All those things are good. And I worked on the Race To The Top grant application from our state. One of the major components of that is STEM education. We did a lot of work with what we call “Green STEM,” environmental education and science, math, engineering and technology as they relate to the new green economy.
Hopefully, some of this stuff will see the light of day in some of these different bills as they all get sliced and diced into some comprehensive package, whether it is in this legislative session or next session.
Public School Insights: Hopefully you are going to be in a good position with some of these policies because you have financial data to show they save money, which is huge given how much district budgets are going to be struggling in the next few years.

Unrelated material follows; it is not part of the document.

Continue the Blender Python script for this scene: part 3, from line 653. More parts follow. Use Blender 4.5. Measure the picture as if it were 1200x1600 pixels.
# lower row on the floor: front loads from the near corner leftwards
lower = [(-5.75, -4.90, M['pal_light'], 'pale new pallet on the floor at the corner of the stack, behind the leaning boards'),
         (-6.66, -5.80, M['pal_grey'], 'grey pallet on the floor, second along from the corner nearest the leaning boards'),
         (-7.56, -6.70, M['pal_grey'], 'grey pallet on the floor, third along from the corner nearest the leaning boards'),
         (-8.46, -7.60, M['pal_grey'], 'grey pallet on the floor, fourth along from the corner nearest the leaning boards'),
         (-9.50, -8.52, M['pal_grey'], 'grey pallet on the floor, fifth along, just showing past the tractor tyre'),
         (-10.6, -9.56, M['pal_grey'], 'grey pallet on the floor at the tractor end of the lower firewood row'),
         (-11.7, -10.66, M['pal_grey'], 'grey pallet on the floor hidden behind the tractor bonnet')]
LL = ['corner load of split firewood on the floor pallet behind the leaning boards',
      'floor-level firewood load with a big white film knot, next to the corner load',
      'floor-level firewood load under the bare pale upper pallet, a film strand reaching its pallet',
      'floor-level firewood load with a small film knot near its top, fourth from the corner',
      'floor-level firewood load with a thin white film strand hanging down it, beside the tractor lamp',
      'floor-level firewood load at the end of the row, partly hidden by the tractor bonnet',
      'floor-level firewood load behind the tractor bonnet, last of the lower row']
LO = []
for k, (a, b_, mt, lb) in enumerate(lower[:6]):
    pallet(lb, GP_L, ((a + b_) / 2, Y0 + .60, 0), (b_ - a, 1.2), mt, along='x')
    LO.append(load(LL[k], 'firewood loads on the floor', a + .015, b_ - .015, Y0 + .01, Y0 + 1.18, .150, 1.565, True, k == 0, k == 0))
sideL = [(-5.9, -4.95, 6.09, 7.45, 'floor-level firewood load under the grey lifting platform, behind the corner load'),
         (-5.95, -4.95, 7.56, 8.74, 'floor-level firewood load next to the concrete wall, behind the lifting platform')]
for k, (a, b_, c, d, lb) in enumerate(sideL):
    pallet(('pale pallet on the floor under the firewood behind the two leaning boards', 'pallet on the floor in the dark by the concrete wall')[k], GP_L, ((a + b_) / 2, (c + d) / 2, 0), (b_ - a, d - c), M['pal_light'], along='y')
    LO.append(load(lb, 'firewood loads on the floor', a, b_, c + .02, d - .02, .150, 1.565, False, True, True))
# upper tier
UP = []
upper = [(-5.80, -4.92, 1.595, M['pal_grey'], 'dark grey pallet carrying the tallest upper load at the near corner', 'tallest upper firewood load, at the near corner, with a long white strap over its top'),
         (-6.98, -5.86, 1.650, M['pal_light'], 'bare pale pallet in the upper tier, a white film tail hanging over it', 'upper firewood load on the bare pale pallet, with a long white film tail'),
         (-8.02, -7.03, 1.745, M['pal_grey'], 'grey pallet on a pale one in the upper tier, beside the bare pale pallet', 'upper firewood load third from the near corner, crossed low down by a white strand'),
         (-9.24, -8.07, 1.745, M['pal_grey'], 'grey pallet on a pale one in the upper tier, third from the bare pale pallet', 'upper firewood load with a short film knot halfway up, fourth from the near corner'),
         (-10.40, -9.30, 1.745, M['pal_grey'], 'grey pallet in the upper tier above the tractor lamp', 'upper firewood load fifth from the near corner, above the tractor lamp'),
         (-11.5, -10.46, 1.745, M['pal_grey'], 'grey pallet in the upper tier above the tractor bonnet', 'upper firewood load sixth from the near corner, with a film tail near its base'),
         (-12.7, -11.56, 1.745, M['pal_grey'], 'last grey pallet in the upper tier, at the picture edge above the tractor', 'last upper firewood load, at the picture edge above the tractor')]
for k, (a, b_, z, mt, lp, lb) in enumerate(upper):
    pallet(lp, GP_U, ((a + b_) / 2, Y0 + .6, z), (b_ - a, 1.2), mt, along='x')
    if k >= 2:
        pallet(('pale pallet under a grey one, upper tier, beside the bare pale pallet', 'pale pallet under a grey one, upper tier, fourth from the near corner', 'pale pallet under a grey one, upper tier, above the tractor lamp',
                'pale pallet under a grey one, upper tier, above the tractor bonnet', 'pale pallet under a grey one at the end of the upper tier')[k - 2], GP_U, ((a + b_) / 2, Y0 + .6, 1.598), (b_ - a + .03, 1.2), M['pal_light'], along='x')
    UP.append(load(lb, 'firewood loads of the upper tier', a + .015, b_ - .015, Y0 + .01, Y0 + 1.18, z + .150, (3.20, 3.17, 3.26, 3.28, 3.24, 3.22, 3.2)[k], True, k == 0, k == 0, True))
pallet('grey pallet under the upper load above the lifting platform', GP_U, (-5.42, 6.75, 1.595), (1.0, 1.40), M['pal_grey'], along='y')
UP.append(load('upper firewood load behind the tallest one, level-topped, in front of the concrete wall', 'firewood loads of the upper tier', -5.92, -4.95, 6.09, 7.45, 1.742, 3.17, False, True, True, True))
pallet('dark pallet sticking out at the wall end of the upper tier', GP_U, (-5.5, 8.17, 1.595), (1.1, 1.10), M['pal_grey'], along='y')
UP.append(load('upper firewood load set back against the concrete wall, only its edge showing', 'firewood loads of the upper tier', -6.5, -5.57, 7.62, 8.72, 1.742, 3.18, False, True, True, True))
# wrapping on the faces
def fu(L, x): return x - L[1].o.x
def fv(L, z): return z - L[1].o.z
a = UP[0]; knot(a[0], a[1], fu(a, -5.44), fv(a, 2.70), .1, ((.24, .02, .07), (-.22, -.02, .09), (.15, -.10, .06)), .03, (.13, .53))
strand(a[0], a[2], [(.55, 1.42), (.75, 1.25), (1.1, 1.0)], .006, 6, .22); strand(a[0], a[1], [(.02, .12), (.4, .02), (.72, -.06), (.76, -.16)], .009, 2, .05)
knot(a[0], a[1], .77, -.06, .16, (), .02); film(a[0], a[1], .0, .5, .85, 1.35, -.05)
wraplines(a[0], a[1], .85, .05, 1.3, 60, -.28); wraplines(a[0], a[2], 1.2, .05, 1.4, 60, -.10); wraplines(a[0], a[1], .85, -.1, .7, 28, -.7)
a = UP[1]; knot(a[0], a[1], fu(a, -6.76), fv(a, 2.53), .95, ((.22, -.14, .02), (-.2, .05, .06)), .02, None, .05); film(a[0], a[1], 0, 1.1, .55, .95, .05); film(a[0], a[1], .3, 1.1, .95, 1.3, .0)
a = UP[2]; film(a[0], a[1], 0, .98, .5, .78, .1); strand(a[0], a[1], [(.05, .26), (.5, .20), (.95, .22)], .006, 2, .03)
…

Town: Yes. We have saved way over a hundred thousand dollars over the past three years, and it did not cost us anything. The cost is to educate other teachers in how to do this and give them a little bit of incentive, buy them some materials. And then we can replicate it.
The federal government funds schools. Well, if a federal program saves money at schools, it is exactly the same thing as increasing an authorization to schools. So it kind of defeats the whole argument of “pay as you go,” because you do not have to raise taxes to save money when you save energy. It is very hard to defeat that premise. So we are hoping that we will be able to get some traction on that.
Public School Insights: Are there any questions I should have asked you but didn’t?
Town: I will give you another piece of news here. Next year I am actually going to be in Washington, DC. I have got a fellowship funded through the Department of Energy, and I am going to be working on some of these issues. I am going to be doing some policy work on environmental education, science education and STEM. The fellowship program is for educators to basically take a sabbatical, a year out of their classroom. After 25 years in the classroom, it is going to be interesting. Going to DC for a year will be interesting. But it will be a good year to go, because I think that ESEA is going to be interesting to watch.